Predicting the Future of Industrial Reliability: Interview with Wilhelm Söderkvist Vermelin
In industries where downtime can cost millions and safety is non-negotiable, predicting when critical equipment might fail isn’t just useful—it’s essential.
Wilhelm Söderkvist Vermelin, a PhD researcher at RISE and IndTech, who recently defended his Licentiate thesis, is bringing the power of deep learning into the world of industrial prognostics and health management. His focus: developing data-driven methods to forecast the Remaining Useful Life (RUL) of energy-intensive and safety-critical systems.
Motivation: From Reliable Products to Reliable Systems
“Energy-intensive and safety-critical industrial assets are complex, dependable systems with high expectations on availability and uptime,” Wilhelm explains. “Operators need assistance in monitoring them so failures can be detected well before they cause downtime or safety risks.”For him, motivation is as personal as it is technical.
“I, like many people, enjoy reliable products and services that can be trusted. If my research in any small way contributes to this, I’ll be happy.”

Tackling Data Challenges
Discrete power electronics—vital in automotive, manufacturing, and aerospace—are difficult to monitor at the component level due to sensor costs. To address this, Wilhelm uses a power cycling rig in the lab to simulate real-world conditions and collect detailed operational data.

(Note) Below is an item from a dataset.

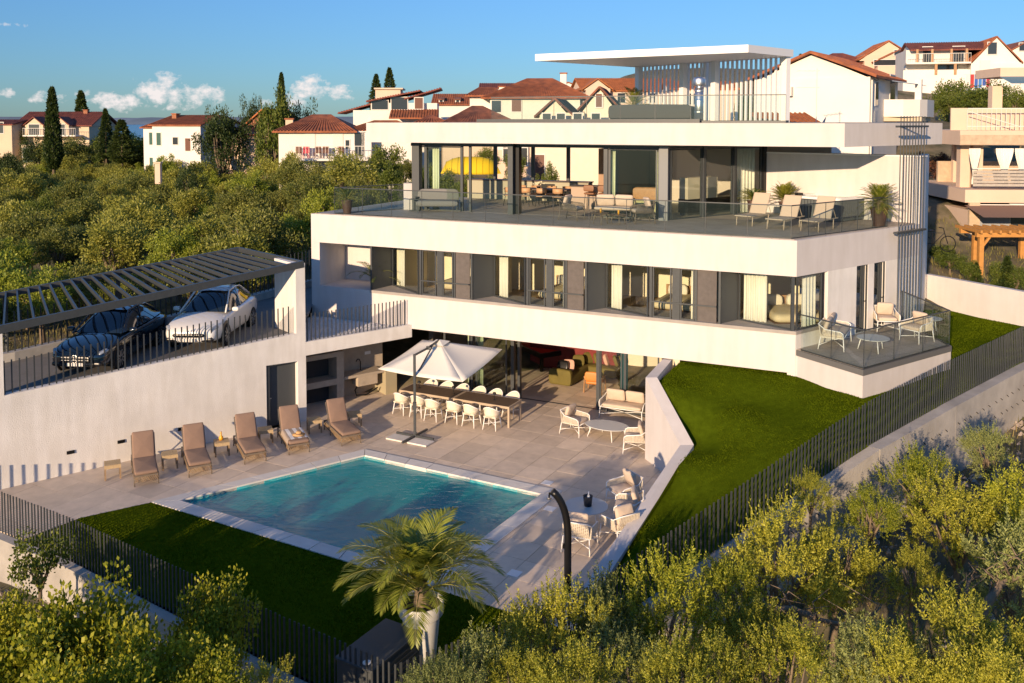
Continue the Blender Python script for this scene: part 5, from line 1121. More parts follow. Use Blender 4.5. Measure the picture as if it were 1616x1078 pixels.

In safety-critical environments, run-to-failure data is also scarce, since deliberately allowing assets to fail is too risky. Wilhelm has explored self-supervised learning to overcome this, developing a sequence ordering pretext task that lets models learn from unlabelled data before fine-tuning on smaller labelled datasets.
“We achieved similar performance with less labelled data—showing self-supervised methods have real potential.”
Data sharing poses another hurdle, as many companies cannot release sensitive operational data. Federated learning offers a workaround by enabling collaborative model training without moving raw data—only model updates are exchanged—maintaining strict data governance.
AI as a Co-Pilot and Future Directions
Rather than replacing humans, Wilhelm sees AI as an assistant in industrial environments.
“These systems will act as AI co-pilots, detecting deviations, suggesting maintenance actions, and empowering operators to make even better decisions.”
Looking ahead, he is excited to explore physics-informed neural networks (PINNs). The physics governing failures in systems like power electronics is well understood, and integrating it into AI models could combine the strengths of both physics-based and data-driven approaches.
“By incorporating known physics into AI models, we can bridge the gap between theory and data, improving prediction accuracy and trust.”
As we congratulate him, the Licentiate defence is a milestone in the PhD journey. Looking ahead, what aspects are the most excited to expand in the future?
“I recently participated in a summer school on physics-informed neural networks (PINNs) organized by KTH. This summer school was inspiring, and some of those aspects can be brought into my research. My approach thus far has been purely data-driven, but the physics governing the failure in, e.g., power electronics, is known and can be incorporated into the model. Here, PINNs play an essential role, and I am interested in exploring this connection.”

About Wilhelm Söderkvist Vermelin
Wilhelm has been working at RISE in research projects regarding digitalization of induction hardening (DigPIn, DigPIn2), data-driven disturbance handling (D3H, DFusion, SIFT) and increased reliability in electronic components (iREL4.0, PowerizeD) for years.